LSU had a fantastic matchup against Florida. Inexperienced quarterback Trent Murphy was on the road with average weapons at his disposal. Offensive coordinator Brent Pease did not have his sharpest game calling plays. The Florida offensive line also made plenty of mistakes. 

Ole Miss will be at home, so crowd noise and communication will be not be an issue. Their offensive line has been battled tested, only giving up six sacks thus far this season. Both Ole Miss quarterbacks have experience against the Tigers too. 

The Rebels will be without a healthy Jeff Scott, by far their best running back. Donte Moncrief and Laquon Treadwell should do just fine if Bo Wallace throws the ball confidently. 

Ole Miss will be able to move the football. But accumulating first downs and time of possession will not matter if LSU does not let them score.

LSU only allowed six points last week even though Florida possessed the ball for almost nine minutes longer than the Tigers. LSU made the critical stops when it mattered the most. 

Florida's 14-6 victory over LSU last season was decided in the red zone. Both teams made two trips, but the Gators scored touchdowns while the Tigers settled for field goals. 

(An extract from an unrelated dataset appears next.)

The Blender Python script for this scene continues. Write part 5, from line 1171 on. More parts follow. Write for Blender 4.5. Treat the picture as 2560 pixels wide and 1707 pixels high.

LSU went 3-for-4 in the red zone last week, scoring two touchdowns. Florida only made two trips and only scored once, which was a field goal.

The Tigers can win the rest of their games on the schedule if they hold opponents to field goals. The offense has proven it can score enough points to beat anybody.

But the most impressive aspect of Saturday's performance was how LSU closed out Florida. 

Offensively, the LSU offensive line showed it could grind out a game on the ground against Florida. But closing out a game on defense has been the Tigers' main issue under defensive coordinator John Chavis. LSU dashed Florida's hopes late when true freshman Kendell Beckwith forced a Trent Murphy fumble on fourth down with less than four minutes remaining. 

The game against Ole Miss will likely be, at the very least, within two possessions in the fourth quarter. Great defenses should not be judged by how many stops they make, but if stops are made in critical situations. 

If the Tigers play timely defense against the Rebels, expect an LSU victory on Saturday.